In una dinamica globale di sistema si possono ignorare le dinamiche interne ai singoli elementi che le compongono, in quanto acquistano maggiore importanza le relazioni fra gli elementi del sistema che la natura degli stessi elementi (Haken), la gerarchia nel costituire livelli sovrapposti permette il sorgere dell’autorganizzazione, ossia il superamento della soglia critica della complessità da cui scaturiscono nuove strutture e relazioni che nel coordinare armonicamente in una nuova organizzazione gli elementi del sistema permettono il sorgere di nuove proprietà, si ha quindi il superamento della natura dei singoli elementi in favore delle tipologie di relazioni fra gli elementi (Haken), così che nel sociale le qualità non sono che il risultato diretto della storia relazionale.

La semplificazione è il risultato del nuovo processo evolutivo della complessità, una visione olistica che verrà progressivamente a frantumarsi nel tempo in una serie di biforcazioni decisionali, questa complessità è frutto del reiterarsi seriale di semplici regole che interagendo fra loro creano una “intelligenza globale” superiore (Prigogine).

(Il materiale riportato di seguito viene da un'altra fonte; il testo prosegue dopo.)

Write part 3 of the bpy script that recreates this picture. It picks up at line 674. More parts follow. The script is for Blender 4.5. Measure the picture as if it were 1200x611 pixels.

Come il ripetersi delle scelte nelle biforcazioni porta inesorabilmente prima alla complessità e successivamente ad uno stato di caoticità, altrettanto inesorabilmente si presenteranno degli attrattori che rimoduleranno i sistemi in progressiva disgregazione, ma quello che sorprende è che alla radice di tali sistemi complessi vi sono regole semplici ripetute da innumerevoli elementi interagenti fra loro (Làszlò).

Se un sistema complesso è in grado di variare il proprio comportamento a seguito di vari fattori interni o esterni, fondamentale risulta l’individuazione dei parametri di controllo che ne permetta il regolamento funzionale mantenendolo in equilibrio tra staticità e caos (Kauffman), vi potranno essere punti di instabilità locale ma nell’insieme vi sarà uno stato di criticità che reggerà nel tempo e in cui le fluttuazioni saranno riassorbite (P. Bak – K. Chen).